ワイヤーハーネスと人材育成トレーニング

2017年03月31日

運営・経営

ここでは具体的なトレーニング方法について考えていきましょう。

■OJTとOff-JT
従業員の代表的な育成方法としては、OJTとOff-JTがあります。

OJT(On the Job Training)とは、職場内研修というトレーニングを業務を通して行うものです。先輩従業員や上司が、仕事を遂行するために必要な能力を、普段の仕事を通して計画的にマスターさせるために行います。実際の仕事の際にOJTは行われるため、育成方法としては継続的かつ効率的なものであると考えられます。しかし、そもそもの社内スキルが統一されていない場合、指導者によって教える内容や方法に相違が生じます。

ワイヤーハーネスの製造現場ではOJTが頻繁に行われます。作り方を教えながら実際に作業をして品質やスピードを向上させていきます。教育内容が整理されておらず教え方が不十分であったり、初めだけ教えて途中の確認を怠ったり、OJTが非効率にならにように計画・準備・実施をしましょう。

一方、Off-JT(Off the Job Training)は、職場外研修という普段の仕事から離れて行う、社外の研修や社内の研修、ネットを使ったeラーニング、通信教育などです。
Off-JTのメリットとしては、仕事から離れることによって学習に集中できる、経験や知識がマスターできることが挙げられます。またこれ以外にも、普段はマスターできないようなマインド研修など、実務では学べない学習に触れられるチャンスになります。ほとんどの研修は短期間で終わるので、フォローが職場への展開や効果測定がしにくいことがデメリットです。

■組織開発
従業員一人ひとりの能力をアップさせ、必要な機能を盛り込むだけの組織作りでは、到底、組織力の向上にはつながりません。従業員の能力と仕事がマッチしているか、実際に仕事をする部内のメンバー同士の相性やなどによっても左右され、組織全体の生産性が違ってきます。つまり、組織開発というのは、経営目標に合うように、従業員の組み合わせ、個々の力量を考慮し、組織を改善、再構築して、組織力をアップさせることです。

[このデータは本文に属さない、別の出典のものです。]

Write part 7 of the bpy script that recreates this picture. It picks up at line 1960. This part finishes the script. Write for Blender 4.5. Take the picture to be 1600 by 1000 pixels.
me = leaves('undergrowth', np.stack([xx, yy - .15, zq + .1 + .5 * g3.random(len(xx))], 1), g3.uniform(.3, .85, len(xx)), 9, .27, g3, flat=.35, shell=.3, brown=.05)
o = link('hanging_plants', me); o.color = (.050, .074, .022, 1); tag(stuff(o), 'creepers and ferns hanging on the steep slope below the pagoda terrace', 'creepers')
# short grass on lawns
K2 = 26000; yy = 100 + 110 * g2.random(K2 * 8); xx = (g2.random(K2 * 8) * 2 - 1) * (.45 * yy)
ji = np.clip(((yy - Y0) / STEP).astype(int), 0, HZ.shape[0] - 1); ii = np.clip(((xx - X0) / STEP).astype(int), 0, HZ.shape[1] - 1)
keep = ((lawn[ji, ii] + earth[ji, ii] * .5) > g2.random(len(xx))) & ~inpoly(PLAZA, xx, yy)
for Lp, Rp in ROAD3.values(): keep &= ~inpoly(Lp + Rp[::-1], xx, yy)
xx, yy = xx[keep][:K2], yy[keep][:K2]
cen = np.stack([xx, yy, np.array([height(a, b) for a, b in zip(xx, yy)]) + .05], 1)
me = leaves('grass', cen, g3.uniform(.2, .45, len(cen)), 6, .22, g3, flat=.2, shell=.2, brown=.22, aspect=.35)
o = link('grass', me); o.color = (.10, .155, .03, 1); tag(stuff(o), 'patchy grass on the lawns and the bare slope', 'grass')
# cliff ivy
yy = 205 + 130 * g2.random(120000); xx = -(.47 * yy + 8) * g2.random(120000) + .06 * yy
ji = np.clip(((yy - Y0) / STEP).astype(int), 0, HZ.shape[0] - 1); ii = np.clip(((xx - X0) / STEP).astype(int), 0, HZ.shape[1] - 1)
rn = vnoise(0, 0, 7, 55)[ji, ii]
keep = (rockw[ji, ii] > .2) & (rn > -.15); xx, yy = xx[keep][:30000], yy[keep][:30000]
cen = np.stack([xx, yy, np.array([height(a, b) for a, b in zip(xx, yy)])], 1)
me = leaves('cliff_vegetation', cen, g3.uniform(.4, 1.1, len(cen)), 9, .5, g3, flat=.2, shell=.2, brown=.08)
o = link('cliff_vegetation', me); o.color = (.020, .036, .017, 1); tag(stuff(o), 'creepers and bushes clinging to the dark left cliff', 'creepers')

従業員同士の協働やコミュニケーション、組織に対する信頼感、目標に対するコミットメント(責任を伴う約束)、部署全体の一体感も左右するものです。この組織力の違いが、別の会社との差別化になります。組織力の差別化ができるものとしては、ナレッジマネジメント力、継続的なリーダーの輩出が挙げられます。ナレッジマネジメントとは個々の人材が持っている知識や情報を、会社の財産として全員で共有し、有効活用することです。

■研修・教育計画の立案方法
研修・教育としては、新人研修以外に、職能別研修や階層別研修、社外研修、テーマ別研修など、さまざまなものがあります。
どの研修の場合でも、研修計画を立案する場合には、研修する内容、場所、日程、講師、研修の人数と対象者、時期、予算などを決めておく必要があります。計画を立案する方法としては、ゴールの設定からまずスタートします。つまり、研修した後にどのようになって欲しいかという研修の位置付け、どのようなことを学習して欲しいかという学習の目標を決めます。これをベースにして研修する方法を決めます。方法としては、ワークショップ型や講義型などがあります。

次に、研修する手順を決めて講師を選定します。どのような講師を選ぶかは、研修の目標や研修する内容に非常に関係します。そのため、場合よっては講師を先に決めておいてから、研修する手順をその講師と一緒に検討するケースもあります。講師の候補としては自社の人材の他に、同業他社や取引先、該当分野の専門家などが挙げられます。

ワイヤーハーネスを製造している企業は中小・零細企業が多く、人材育成トレーニング全般が疎かになっている傾向があります。新人の教育はもちろんのこと中堅、管理職、経営幹部向けのトレーニングを定期的に企画し、社内の人材を成長させて企業を発展させましょう。効果が高い教育トレーニングをおこなえば企業のレベルは確実に向上していきます。